begin
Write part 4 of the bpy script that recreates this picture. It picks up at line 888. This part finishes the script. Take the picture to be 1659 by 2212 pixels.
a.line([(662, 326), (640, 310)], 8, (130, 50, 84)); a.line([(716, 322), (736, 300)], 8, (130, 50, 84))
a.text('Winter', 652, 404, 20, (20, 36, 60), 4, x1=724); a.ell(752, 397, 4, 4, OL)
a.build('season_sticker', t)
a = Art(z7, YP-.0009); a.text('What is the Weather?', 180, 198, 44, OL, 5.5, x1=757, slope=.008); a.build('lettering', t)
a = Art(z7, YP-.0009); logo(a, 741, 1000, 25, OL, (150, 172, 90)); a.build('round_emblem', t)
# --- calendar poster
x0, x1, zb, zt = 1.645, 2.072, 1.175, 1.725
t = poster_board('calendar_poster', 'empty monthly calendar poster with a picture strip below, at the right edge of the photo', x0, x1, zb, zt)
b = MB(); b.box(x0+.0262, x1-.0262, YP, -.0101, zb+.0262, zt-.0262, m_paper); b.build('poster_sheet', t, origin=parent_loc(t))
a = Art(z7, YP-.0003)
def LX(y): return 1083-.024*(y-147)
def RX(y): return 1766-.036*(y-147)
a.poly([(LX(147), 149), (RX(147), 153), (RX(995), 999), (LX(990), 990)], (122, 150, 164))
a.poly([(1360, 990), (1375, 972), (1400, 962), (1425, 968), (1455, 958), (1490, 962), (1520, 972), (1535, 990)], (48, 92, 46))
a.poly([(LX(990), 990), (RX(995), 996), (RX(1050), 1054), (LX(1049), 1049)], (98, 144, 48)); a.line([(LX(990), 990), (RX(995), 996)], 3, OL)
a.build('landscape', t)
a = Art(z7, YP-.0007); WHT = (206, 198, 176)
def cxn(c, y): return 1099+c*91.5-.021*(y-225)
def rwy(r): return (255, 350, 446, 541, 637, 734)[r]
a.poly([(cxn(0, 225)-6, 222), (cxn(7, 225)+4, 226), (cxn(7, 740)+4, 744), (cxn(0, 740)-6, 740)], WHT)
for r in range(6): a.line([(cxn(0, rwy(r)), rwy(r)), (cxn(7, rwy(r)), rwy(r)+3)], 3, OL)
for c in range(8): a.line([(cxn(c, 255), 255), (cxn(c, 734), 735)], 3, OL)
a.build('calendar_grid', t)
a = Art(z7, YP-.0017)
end
REQUEST> Take the lines above and print them exactly.

FINISHED ANSWER>
Write part 4 of the bpy script that recreates this picture. It picks up at line 888. This part finishes the script. Take the picture to be 1659 by 2212 pixels.
a.line([(662, 326), (640, 310)], 8, (130, 50, 84)); a.line([(716, 322), (736, 300)], 8, (130, 50, 84))
a.text('Winter', 652, 404, 20, (20, 36, 60), 4, x1=724); a.ell(752, 397, 4, 4, OL)
a.build('season_sticker', t)
a = Art(z7, YP-.0009); a.text('What is the Weather?', 180, 198, 44, OL, 5.5, x1=757, slope=.008); a.build('lettering', t)
a = Art(z7, YP-.0009); logo(a, 741, 1000, 25, OL, (150, 172, 90)); a.build('round_emblem', t)
# --- calendar poster
x0, x1, zb, zt = 1.645, 2.072, 1.175, 1.725
t = poster_board('calendar_poster', 'empty monthly calendar poster with a picture strip below, at the right edge of the photo', x0, x1, zb, zt)
b = MB(); b.box(x0+.0262, x1-.0262, YP, -.0101, zb+.0262, zt-.0262, m_paper); b.build('poster_sheet', t, origin=parent_loc(t))
a = Art(z7, YP-.0003)
def LX(y): return 1083-.024*(y-147)
def RX(y): return 1766-.036*(y-147)
a.poly([(LX(147), 149), (RX(147), 153), (RX(995), 999), (LX(990), 990)], (122, 150, 164))
a.poly([(1360, 990), (1375, 972), (1400, 962), (1425, 968), (1455, 958), (1490, 962), (1520, 972), (1535, 990)], (48, 92, 46))
a.poly([(LX(990), 990), (RX(995), 996), (RX(1050), 1054), (LX(1049), 1049)], (98, 144, 48)); a.line([(LX(990), 990), (RX(995), 996)], 3, OL)
a.build('landscape', t)
a = Art(z7, YP-.0007); WHT = (206, 198, 176)
def cxn(c, y): return 1099+c*91.5-.021*(y-225)
def rwy(r): return (255, 350, 446, 541, 637, 734)[r]
a.poly([(cxn(0, 225)-6, 222), (cxn(7, 225)+4, 226), (cxn(7, 740)+4, 744), (cxn(0, 740)-6, 740)], WHT)
for r in range(6): a.line([(cxn(0, rwy(r)), rwy(r)), (cxn(7, rwy(r)), rwy(r)+3)], 3, OL)
for c in range(8): a.line([(cxn(c, 255), 255), (cxn(c, 734), 735)], 3, OL)
a.build('calendar_grid', t)
a = Art(z7, YP-.0017)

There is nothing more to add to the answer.